3D scene scripts
** BEGIN **
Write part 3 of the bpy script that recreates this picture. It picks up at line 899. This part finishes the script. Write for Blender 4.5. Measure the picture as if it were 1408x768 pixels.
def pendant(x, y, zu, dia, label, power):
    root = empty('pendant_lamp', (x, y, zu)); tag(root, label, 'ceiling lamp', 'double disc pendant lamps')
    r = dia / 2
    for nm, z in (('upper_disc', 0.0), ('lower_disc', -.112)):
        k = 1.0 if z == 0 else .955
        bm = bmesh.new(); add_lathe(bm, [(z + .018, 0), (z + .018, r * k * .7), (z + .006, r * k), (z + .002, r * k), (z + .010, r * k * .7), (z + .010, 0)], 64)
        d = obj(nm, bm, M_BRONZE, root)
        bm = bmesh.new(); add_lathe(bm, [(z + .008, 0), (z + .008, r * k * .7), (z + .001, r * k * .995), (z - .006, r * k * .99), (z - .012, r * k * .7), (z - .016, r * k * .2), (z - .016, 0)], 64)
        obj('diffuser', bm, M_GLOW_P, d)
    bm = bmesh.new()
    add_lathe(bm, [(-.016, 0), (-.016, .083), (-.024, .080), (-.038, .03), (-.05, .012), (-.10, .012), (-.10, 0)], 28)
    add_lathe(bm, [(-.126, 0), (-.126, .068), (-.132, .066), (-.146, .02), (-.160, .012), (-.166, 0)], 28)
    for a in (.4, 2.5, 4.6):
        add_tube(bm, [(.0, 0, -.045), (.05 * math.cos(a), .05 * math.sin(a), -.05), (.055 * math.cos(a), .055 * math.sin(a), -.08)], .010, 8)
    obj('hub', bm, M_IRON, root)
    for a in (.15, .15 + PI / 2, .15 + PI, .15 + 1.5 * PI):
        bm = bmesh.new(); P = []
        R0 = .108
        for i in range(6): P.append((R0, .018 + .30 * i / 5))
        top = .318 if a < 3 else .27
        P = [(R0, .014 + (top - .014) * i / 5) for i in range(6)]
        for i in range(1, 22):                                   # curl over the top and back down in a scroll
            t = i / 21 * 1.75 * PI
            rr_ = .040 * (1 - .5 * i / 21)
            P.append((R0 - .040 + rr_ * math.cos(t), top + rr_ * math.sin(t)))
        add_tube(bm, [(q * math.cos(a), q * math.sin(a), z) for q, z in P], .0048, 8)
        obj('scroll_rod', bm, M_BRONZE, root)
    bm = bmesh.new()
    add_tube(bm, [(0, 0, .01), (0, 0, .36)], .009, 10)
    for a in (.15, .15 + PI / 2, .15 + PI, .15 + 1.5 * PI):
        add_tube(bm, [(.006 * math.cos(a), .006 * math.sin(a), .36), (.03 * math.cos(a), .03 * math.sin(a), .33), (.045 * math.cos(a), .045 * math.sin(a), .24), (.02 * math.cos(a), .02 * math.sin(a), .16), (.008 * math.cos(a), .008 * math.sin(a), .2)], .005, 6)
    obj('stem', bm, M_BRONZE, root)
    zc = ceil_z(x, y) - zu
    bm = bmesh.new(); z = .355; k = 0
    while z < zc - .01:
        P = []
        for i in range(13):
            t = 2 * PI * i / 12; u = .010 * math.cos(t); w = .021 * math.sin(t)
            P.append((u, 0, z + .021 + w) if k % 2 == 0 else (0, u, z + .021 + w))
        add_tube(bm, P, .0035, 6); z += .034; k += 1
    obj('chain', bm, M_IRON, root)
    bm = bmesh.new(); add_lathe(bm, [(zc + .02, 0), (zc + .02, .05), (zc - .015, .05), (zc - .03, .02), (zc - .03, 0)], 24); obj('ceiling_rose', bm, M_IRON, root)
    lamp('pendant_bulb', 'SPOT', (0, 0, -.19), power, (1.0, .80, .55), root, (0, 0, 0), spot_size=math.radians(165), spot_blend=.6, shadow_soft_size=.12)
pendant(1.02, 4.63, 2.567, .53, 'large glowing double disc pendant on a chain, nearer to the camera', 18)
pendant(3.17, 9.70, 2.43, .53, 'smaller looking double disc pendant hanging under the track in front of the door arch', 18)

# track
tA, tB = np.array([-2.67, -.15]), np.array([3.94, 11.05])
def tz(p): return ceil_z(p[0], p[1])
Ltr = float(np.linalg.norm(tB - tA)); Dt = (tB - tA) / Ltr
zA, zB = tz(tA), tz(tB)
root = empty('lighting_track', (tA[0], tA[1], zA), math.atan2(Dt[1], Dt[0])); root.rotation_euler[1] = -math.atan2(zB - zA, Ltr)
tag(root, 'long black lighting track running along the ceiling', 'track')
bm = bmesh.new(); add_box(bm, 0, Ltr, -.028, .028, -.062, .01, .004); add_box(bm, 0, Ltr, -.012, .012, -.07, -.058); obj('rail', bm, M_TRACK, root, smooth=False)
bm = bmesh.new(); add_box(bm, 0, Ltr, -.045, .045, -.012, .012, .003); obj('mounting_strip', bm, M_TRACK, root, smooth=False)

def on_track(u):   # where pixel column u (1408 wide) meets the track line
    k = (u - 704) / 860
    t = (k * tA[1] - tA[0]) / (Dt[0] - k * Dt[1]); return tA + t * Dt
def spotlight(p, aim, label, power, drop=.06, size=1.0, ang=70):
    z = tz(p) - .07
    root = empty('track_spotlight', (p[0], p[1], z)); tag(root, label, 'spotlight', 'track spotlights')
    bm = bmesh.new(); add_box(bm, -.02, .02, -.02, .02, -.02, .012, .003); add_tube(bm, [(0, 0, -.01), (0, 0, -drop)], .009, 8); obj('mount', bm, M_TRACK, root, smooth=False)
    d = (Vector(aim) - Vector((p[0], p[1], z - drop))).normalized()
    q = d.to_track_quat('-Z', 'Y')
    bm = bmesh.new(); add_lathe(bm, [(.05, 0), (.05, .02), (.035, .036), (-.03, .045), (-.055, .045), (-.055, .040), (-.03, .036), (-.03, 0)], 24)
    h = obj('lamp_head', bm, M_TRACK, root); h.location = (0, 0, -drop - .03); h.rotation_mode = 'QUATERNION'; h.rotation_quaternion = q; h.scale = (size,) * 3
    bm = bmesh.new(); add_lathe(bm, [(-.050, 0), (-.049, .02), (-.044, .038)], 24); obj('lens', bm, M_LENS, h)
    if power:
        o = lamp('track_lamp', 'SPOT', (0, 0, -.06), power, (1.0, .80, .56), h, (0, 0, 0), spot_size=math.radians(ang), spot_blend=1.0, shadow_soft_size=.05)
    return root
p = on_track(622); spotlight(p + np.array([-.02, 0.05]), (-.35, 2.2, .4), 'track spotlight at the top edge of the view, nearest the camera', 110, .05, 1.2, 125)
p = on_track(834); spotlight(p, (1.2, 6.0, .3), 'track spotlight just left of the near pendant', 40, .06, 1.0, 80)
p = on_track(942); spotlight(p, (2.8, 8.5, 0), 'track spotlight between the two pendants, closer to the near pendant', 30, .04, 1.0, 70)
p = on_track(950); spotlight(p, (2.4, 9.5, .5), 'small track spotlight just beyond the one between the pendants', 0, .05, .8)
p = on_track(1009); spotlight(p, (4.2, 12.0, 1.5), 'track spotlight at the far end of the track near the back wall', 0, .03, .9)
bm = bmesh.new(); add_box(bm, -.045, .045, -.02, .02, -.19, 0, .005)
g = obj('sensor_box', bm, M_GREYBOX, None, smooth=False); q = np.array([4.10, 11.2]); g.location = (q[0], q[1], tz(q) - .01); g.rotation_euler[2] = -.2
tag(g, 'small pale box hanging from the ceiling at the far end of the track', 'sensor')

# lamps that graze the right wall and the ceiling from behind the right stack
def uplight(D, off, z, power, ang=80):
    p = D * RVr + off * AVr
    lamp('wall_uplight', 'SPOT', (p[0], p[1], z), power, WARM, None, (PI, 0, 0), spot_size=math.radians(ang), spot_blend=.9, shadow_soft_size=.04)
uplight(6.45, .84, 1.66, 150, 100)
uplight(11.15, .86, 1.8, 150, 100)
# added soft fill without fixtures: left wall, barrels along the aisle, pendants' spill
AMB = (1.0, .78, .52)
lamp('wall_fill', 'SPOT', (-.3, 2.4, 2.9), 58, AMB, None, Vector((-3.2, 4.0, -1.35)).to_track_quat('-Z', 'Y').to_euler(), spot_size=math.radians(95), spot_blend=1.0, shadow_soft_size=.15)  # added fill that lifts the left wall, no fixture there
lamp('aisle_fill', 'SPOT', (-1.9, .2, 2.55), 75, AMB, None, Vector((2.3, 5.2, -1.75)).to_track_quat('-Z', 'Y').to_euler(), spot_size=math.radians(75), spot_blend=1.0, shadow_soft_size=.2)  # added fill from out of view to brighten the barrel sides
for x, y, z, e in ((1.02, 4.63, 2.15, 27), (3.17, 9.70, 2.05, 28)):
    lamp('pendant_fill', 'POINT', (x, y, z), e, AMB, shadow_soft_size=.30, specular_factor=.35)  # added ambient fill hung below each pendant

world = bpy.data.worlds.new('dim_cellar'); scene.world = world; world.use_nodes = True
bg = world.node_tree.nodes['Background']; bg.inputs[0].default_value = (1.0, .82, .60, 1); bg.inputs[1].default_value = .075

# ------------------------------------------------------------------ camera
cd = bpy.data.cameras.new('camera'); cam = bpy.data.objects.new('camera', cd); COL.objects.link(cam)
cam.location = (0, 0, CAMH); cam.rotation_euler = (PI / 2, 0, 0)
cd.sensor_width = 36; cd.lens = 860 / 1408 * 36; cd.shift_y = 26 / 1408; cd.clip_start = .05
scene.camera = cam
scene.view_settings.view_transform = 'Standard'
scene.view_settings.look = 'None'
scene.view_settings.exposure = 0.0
** END **
** BEGIN **
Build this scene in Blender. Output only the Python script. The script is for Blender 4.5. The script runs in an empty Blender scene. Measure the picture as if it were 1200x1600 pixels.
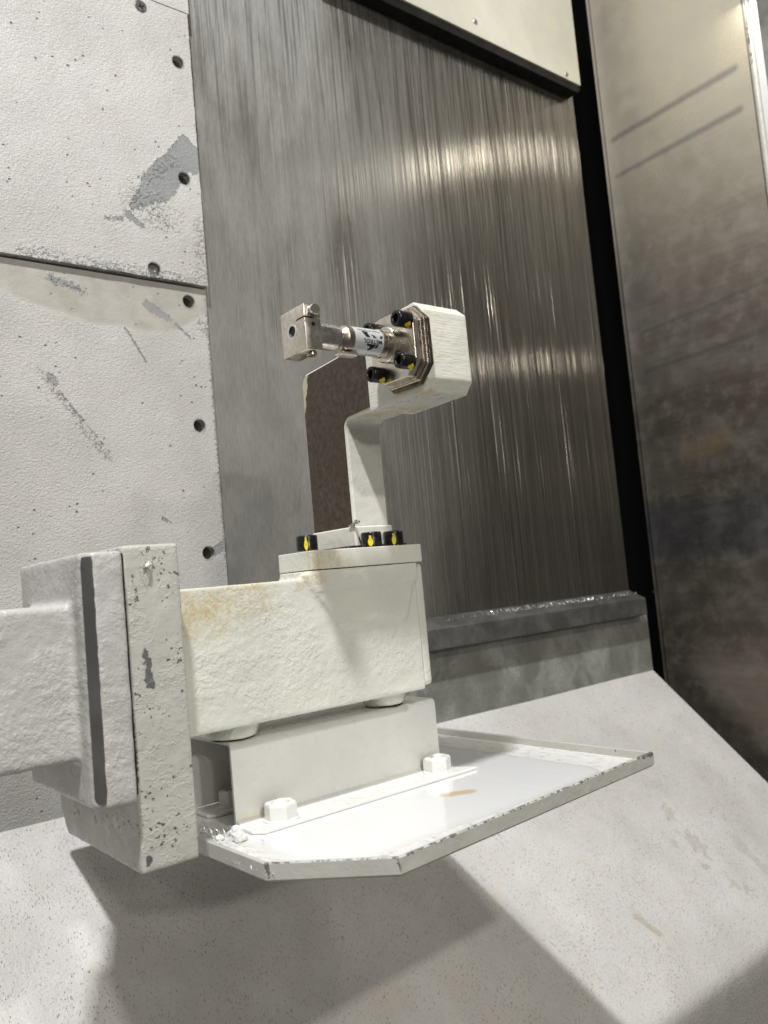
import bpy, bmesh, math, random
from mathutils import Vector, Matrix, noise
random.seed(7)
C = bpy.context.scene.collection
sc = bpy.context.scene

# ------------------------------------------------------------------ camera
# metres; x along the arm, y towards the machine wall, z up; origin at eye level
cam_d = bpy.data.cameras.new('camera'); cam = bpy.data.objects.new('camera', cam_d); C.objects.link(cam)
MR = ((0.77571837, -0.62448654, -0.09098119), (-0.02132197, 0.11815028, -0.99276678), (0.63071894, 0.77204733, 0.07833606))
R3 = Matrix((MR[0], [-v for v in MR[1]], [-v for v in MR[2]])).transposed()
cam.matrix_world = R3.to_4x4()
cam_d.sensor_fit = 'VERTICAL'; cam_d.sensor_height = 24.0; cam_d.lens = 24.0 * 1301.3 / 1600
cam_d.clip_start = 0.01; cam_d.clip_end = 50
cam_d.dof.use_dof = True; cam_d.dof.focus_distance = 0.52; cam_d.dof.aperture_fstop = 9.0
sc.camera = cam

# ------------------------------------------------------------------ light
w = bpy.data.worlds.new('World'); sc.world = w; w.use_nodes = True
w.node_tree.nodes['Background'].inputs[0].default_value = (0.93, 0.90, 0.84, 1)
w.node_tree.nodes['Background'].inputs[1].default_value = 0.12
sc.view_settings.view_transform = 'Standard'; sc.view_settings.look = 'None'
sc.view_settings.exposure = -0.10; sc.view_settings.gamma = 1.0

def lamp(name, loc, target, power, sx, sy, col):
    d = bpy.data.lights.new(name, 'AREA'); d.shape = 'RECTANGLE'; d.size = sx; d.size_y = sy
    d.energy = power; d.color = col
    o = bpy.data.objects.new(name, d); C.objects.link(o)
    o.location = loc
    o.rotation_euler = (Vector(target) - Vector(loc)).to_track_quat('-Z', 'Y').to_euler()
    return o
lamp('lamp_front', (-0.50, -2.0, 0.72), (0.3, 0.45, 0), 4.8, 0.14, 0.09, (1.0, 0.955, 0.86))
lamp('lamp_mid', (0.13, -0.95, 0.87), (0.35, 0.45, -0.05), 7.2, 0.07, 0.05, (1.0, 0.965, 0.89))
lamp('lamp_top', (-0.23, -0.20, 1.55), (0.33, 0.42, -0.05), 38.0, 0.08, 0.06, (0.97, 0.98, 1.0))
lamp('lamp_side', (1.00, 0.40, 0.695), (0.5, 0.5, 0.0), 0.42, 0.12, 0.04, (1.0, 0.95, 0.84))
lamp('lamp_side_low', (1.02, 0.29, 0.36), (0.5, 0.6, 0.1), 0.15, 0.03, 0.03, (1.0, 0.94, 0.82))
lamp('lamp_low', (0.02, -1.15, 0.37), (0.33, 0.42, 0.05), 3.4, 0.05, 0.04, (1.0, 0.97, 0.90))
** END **
**Work to be completed:**
Copy word for word every line from the one with "Build this scene" through the one with "sc = bpy.context.scene", including both. No pictures belong in the copy.

**Solution to this exercise:**
Build this scene in Blender. Output only the Python script. The script is for Blender 4.5. The script runs in an empty Blender scene. Measure the picture as if it were 1200x1600 pixels.
import bpy, bmesh, math, random
from mathutils import Vector, Matrix, noise
random.seed(7)
C = bpy.context.scene.collection
sc = bpy.context.scene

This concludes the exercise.